- **Problem details**
Take the data below and copy exactly the lines starting at the one with "for i in range(ns - 1): w.quadf([fr[i] + (z0_,), fr[i" and finishing at the one with "w.weld = True", both included.

- **Available data**
________

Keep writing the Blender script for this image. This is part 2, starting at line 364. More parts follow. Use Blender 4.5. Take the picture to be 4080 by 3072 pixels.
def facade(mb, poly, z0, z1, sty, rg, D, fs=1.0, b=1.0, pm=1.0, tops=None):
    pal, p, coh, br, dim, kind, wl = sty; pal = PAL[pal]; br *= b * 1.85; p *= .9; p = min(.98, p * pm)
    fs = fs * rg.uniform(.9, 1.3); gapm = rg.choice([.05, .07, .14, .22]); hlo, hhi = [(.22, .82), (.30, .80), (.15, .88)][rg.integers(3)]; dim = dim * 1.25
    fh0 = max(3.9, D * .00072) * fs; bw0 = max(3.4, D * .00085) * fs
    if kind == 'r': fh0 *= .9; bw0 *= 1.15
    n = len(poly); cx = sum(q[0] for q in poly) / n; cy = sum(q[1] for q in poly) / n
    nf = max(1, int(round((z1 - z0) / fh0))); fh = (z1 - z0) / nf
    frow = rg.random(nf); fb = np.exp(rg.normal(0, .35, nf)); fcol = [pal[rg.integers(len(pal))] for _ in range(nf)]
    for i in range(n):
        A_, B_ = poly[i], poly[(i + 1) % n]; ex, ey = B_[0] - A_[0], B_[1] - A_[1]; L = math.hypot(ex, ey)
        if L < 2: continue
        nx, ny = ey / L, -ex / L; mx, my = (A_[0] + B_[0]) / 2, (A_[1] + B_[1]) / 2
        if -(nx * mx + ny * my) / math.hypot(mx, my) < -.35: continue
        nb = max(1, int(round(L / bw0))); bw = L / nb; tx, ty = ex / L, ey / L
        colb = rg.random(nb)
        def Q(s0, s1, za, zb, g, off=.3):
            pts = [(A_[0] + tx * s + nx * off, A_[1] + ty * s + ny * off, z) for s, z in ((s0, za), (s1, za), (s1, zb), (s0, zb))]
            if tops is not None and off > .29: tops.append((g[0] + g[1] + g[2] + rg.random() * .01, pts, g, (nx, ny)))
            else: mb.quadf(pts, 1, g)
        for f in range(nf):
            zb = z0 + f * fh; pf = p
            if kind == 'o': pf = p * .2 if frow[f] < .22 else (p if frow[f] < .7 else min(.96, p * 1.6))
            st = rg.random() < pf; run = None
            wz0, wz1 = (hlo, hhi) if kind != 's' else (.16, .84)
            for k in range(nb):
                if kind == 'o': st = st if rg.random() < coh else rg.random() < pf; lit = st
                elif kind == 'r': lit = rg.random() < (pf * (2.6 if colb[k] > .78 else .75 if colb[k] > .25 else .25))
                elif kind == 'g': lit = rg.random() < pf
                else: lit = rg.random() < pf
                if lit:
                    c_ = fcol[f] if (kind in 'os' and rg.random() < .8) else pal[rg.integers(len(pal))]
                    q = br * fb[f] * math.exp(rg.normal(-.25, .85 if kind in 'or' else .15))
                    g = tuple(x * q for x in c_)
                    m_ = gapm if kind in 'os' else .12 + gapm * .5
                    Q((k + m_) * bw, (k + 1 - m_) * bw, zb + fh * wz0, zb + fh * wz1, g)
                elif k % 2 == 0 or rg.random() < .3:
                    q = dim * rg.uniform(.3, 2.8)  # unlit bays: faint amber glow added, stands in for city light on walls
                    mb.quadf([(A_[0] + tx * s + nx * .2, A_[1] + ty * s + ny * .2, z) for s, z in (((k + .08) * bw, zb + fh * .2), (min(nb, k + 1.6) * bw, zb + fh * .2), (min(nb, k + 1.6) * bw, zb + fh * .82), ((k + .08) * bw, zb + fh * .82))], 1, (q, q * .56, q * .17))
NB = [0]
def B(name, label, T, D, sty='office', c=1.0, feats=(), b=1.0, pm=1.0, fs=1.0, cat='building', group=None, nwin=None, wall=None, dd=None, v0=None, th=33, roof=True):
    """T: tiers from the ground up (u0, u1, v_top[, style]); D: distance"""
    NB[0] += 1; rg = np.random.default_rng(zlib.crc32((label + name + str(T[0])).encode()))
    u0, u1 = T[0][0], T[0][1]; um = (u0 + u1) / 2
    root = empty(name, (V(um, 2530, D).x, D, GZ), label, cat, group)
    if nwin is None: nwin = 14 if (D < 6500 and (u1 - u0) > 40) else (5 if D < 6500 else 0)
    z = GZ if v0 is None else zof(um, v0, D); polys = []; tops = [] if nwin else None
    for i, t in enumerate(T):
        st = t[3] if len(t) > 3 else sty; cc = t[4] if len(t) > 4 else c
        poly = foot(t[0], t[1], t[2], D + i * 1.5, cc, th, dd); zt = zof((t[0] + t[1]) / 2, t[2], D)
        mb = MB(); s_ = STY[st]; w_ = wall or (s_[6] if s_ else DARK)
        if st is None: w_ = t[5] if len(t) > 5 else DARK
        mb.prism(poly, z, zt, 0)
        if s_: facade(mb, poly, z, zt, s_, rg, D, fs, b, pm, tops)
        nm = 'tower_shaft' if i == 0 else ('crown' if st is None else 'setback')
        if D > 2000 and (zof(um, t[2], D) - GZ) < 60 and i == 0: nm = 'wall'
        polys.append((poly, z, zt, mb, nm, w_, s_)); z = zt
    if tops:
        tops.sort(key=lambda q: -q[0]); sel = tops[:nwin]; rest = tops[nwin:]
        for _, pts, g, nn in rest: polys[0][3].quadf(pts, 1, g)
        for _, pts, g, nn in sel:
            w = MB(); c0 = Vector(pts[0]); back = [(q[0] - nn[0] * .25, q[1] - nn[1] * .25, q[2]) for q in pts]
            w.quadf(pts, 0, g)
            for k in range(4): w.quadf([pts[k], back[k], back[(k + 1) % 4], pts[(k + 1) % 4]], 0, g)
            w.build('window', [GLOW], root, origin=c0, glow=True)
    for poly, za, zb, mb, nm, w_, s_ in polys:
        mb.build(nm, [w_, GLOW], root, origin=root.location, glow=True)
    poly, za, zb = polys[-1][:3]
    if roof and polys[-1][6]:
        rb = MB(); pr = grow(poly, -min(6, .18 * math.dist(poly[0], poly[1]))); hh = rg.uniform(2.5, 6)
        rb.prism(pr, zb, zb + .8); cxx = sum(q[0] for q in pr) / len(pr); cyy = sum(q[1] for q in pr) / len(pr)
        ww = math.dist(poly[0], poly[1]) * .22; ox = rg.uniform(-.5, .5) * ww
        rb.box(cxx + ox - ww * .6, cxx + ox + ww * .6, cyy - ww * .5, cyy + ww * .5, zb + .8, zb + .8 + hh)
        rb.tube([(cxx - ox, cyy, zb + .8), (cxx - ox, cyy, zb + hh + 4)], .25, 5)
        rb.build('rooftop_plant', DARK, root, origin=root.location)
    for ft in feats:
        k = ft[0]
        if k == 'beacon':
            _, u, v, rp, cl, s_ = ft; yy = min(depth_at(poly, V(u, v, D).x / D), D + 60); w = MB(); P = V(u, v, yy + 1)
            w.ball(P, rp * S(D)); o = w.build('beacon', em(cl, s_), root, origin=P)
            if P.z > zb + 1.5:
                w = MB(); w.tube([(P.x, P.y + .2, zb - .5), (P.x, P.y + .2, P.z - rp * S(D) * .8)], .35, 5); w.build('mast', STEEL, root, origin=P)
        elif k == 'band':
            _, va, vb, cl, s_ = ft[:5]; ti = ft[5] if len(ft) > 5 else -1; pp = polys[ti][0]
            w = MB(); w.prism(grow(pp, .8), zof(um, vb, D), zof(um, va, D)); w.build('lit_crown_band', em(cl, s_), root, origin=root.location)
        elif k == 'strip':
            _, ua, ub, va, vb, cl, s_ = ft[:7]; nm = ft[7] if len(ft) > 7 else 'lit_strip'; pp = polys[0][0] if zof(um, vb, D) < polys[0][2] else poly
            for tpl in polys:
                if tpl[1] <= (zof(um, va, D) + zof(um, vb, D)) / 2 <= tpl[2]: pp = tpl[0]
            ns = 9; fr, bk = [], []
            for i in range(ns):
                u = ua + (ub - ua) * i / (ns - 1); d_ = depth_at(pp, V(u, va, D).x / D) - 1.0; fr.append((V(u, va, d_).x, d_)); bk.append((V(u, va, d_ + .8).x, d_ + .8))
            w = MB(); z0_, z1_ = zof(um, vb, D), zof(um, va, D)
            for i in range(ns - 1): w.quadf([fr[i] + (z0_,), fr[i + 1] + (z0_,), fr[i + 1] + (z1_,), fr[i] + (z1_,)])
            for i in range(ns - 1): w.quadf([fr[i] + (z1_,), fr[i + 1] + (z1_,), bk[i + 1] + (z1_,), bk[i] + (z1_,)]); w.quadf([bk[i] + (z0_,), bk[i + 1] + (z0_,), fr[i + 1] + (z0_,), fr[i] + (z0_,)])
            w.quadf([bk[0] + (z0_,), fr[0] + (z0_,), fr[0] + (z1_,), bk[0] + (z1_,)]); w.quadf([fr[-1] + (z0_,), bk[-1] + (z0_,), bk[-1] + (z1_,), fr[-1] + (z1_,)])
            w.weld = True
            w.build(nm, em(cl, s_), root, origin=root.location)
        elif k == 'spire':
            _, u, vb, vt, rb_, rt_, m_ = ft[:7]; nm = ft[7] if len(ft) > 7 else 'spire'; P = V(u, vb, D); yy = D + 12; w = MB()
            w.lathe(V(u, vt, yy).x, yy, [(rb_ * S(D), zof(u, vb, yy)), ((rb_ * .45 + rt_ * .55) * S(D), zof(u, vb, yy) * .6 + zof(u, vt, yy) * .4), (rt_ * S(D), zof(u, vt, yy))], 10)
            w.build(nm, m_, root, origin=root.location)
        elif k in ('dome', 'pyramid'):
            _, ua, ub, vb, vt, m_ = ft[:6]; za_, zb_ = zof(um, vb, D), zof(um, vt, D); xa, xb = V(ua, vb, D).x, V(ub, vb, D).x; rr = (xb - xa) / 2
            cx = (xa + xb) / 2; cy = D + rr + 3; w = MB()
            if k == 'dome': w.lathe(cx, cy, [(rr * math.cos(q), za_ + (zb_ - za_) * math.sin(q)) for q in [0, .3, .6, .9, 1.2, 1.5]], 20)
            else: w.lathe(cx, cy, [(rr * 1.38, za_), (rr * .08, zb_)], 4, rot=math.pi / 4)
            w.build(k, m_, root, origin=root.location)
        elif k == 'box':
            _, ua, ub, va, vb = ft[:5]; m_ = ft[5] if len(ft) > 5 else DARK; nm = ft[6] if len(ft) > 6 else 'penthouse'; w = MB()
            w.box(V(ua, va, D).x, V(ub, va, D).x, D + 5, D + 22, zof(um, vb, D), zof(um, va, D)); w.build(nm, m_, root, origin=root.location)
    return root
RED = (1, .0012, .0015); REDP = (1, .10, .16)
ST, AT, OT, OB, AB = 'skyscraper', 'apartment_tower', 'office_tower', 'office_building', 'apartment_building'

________

- **Answer to this task**
            for i in range(ns - 1): w.quadf([fr[i] + (z0_,), fr[i + 1] + (z0_,), fr[i + 1] + (z1_,), fr[i] + (z1_,)])
            for i in range(ns - 1): w.quadf([fr[i] + (z1_,), fr[i + 1] + (z1_,), bk[i + 1] + (z1_,), bk[i] + (z1_,)]); w.quadf([bk[i] + (z0_,), bk[i + 1] + (z0_,), fr[i + 1] + (z0_,), fr[i] + (z0_,)])
            w.quadf([bk[0] + (z0_,), fr[0] + (z0_,), fr[0] + (z1_,), bk[0] + (z1_,)]); w.quadf([fr[-1] + (z0_,), bk[-1] + (z0_,), bk[-1] + (z1_,), fr[-1] + (z1_,)])
            w.weld = True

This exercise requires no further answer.